Мы совсем не думали друг о друге,
просто были своими с тобой весьма,
просто были во круге, или в округе.
Помнишь, в три ящика черный комод,
третий – лишний. Делили, бранились всуе.
Помнишь, карту забыли и поворот —
зарулили туда, где никто не рулит.
Нас спасали редкие фонари.
Нас накрыло таким земным финалом.
За июнем – сворою декабри.
Зимним ветром подуло – и нас не стало.
Перевод: Юрий И. Крылов
Комментарии
В этот том входят два поздних сборника рассказов, подготовленных к публикации самим Ф. Скоттом Фицджеральдом; последней книгой Фицджеральда, вышедшей при его жизни, стал выпущенный в свет в 1934 году сборник рассказов «Отбой на заре».
Для перевода использовались тексты из следующих изданий: «All the Sad Young Men» (Scribners, NY, 1926), «Taps at Reveille» (Scribners, NY, 1934); тексты также сверены по недавно вышедшим изданиям: «All the Sad Young Men» (Cambridge University Press, Cambridge, 2007) и «Taps at Reveille» (Cambridge University Press, Cambridge, 2014).
Для переводов рассказов и очерков, не включавшихся в авторские сборники, использовались указанные в комментарии к каждому произведению журнальные публикации.

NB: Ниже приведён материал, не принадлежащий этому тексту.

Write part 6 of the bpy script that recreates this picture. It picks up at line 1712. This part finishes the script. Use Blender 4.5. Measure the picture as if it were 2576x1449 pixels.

В комментарии представлены основные сведения о создании самих сборников и входящих в них произведений. При этом использовались письма Ф. Скотта Фицджеральда, цитаты из которых приведены по изданию: «F. Scott Fitzgerald: A Life in Letters» (Touchstone, NY, 1995), материалы из «Гроссбуха» писателя, цитируемого по изданию: «F. Scott Fitzgerald’s Ledger» (A Bruccoli-Clark Edition, Washington, 1972), а также компиляция из альбомов Скотта и Зельды «The Romantic Egoists» (University of South Carolina Press, Columbia, 2003). В комментарии также представлены наиболее интересные из отвергнутых автором вариантов текстов, имеющихся в рукописях и в первых журнальных публикациях рассказов. Цитаты с фрагментами текстов из рукописей рассказов приводятся по изданию: «F. Scott Fitzgerald. Manuscripts. VI» (Garland, NY, 1991); цитаты из опубликованных в периодических изданиях версий текстов приведены по соответствующим, указанным в комментарии к каждому произведению, периодическим изданиям. Представлены лишь варианты текстов, значимые для переводного издания, т. е. не попавшие в окончательные тексты отрывки либо редакции.